Nor, again, can his wish that he should "commit these things to faithful men who would be fit to teach others also" be construed into a proof of there being some secret gospel. For, when he says "these things," he refers to the things of which he is writing at the moment. In reference, however, to occult subjects, he would have called them, as being absent, those things, not these things, to one who had a joint knowledge of them with himself. [Sed nec quia uoluit illum haec fidelibus hominibus demandare, qui idonei sint et alios docere, id quoque ad argumentum occulti alicuius euangelii interpretandum est. Nam cum dicit haec, de eis dicit de quibus in praesenti scribebat; de occultis autem, ut de absentibus apud conscientiam, non haec sed illa dixisset].

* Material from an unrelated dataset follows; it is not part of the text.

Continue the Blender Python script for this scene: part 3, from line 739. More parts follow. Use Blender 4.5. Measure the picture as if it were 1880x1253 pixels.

Compare with Clement of Alexandria's many statements about Mark's development from Peter especially:
As for Mark, then, during Peter`s stay in Rome he wrote an account of the Lord`s doings, not, however, declaring all of them, nor yet hinting at the secret ones, but selecting what he thought most useful for increasing the faith of those who were being instructed. But when Peter died a martyr, Mark came over to Alexandria, bringing both his own notes and those of Peter, from which he transferred to his former books the things suitable to whatever makes for progress toward knowledge. Thus he composed a more spiritual Gospel for the use of those who were being perfected. Nevertheless, he yet did not divulge the things not to be uttered, nor did he write down the hierophantic teaching of the Lord, but to the stories already written he added yet others and, moreover, brought in certain sayings of which he knew the interpretation would, as a mystagogue , lead the hearers into the innermost sanctuary of truth hidden by seven veils. Thus, in sum, he prepared matters, neither grudgingly nor incautionously, in my opinion, and, dying, he left his composition to the church in Alexandria, where it even yet is most carefully guarded, being read only to those who are being initated into the great mysteries.